Less successful is Taft's turn as Paul Verrall. Taft capably introduces his character to us in the first few scenes, but he never takes it anywhere. In fairness, William Holden played this role almost as stiffly in the film version, but Holden's performance would not hold up in 2004.

And this is the real problem with "Born Yesterday." It's not Taft -- he's obviously a decent actor, he just needs to inhabit his characters a bit farther below their polished surfaces. Nor is it this or that fight scene that fails to convince. No, the problem is that the play simply does not age as well as director Mezadourian would have us believe.

For Mezadourian, "Born Yesterday" is an oracle from the past, predicting everything from our nation's imperial and imperious president to the no-bid contracts that were given to Halliburton to rebuild Iraq. I don't have a problem with Mezadourian's political critique, but this play is a poor stone upon which to grind this particular ax. It's a dated, period comedy, and not even a particularly screwball one at that, whose heroine appears to contemporary eyes to be much smarter than Kanin gave her credit.

It wouldn't take the Billie Dawn of today very long to realize that not only is Harry Brock a poor catch, but this Verrall guy is just another elitist snob, despite his liberal, politically correct pretensions. I give the relationship six months.

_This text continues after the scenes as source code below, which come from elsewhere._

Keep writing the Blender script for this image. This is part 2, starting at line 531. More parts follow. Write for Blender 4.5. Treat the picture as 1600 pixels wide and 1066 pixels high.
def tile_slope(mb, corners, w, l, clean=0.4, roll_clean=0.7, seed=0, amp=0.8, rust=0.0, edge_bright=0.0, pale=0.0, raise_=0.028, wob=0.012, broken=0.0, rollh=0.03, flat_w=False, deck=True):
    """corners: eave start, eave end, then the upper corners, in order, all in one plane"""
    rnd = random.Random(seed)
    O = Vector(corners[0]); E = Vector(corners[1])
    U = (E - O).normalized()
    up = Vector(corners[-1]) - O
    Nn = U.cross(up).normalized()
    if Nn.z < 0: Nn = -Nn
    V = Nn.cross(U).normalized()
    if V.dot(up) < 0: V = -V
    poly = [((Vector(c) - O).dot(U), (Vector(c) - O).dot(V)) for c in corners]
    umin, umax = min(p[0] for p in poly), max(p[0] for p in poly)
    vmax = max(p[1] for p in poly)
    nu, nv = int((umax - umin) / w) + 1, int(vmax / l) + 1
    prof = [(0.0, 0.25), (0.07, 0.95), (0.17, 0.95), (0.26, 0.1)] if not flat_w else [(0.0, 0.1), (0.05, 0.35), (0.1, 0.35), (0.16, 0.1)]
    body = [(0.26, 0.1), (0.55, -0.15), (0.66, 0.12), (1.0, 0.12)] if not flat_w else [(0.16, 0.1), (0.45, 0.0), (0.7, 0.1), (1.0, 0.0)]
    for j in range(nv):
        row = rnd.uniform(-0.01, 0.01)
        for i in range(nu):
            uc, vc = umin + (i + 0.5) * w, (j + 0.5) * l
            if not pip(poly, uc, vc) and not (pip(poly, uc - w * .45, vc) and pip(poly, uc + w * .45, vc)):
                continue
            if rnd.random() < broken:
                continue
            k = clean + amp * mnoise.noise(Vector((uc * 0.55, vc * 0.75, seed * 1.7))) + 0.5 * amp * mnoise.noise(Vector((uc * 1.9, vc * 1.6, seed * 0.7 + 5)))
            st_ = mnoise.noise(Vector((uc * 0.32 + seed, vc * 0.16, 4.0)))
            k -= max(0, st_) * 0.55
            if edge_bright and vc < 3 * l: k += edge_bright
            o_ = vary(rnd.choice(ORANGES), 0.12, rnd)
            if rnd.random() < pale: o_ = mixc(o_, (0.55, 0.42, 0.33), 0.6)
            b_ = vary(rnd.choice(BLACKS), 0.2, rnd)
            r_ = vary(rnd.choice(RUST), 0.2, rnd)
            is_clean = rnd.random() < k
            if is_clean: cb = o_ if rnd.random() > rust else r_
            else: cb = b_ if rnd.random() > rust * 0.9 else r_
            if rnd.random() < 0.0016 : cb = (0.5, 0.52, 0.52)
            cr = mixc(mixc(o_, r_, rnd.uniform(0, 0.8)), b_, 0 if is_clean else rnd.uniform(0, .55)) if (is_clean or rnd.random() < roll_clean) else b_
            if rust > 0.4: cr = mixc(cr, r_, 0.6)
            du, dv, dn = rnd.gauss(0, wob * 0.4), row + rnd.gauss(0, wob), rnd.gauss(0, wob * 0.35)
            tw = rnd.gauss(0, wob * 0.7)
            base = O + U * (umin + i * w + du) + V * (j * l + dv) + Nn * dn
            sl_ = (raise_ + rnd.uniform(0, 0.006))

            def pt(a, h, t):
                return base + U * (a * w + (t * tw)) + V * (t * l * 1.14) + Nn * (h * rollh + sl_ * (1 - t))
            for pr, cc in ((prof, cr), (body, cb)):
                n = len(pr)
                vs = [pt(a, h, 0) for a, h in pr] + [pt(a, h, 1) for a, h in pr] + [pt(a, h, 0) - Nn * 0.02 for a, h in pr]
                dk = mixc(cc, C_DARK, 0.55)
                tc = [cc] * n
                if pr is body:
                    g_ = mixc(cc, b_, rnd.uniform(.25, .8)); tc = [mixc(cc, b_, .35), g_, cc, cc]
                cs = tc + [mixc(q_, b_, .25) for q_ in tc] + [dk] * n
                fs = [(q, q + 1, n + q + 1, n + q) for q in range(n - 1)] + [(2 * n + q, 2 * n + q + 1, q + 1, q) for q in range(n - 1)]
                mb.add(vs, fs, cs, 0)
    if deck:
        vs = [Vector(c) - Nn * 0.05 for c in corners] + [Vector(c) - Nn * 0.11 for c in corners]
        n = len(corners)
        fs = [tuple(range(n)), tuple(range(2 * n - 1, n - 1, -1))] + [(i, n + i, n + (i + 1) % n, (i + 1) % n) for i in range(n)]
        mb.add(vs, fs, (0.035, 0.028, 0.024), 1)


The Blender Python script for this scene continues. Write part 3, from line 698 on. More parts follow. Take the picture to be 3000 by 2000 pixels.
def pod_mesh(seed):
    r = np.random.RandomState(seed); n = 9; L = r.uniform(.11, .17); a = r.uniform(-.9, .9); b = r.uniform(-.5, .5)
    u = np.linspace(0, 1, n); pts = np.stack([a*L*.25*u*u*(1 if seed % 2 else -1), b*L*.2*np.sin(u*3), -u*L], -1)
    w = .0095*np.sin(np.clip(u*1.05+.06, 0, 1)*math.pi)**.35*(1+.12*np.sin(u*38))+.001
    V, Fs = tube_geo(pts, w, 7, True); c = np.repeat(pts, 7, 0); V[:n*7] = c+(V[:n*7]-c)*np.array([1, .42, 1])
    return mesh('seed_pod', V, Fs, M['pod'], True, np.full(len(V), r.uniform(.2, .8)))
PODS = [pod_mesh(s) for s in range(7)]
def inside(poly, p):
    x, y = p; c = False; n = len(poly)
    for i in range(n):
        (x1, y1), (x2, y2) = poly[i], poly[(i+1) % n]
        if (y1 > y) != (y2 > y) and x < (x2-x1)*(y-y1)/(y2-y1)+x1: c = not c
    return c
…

What: "Born Yesterday," by Garson Kanin, presented by the Palo Alto Players
Where: Lucie Stern Theatre, 1305 Middlefield Road in Palo Alto
When: Through Feb. 1. Show times are 8 p.m. Wednesdays through Saturdays, 2:30 p.m. on Sunday Feb. 1
Cost: $21 for Wednesday, Thursday and Sunday performances, $25 for Friday and Saturday evenings. Students and seniors receive a $3 discount for Wednesday, Thursday and Sunday performances.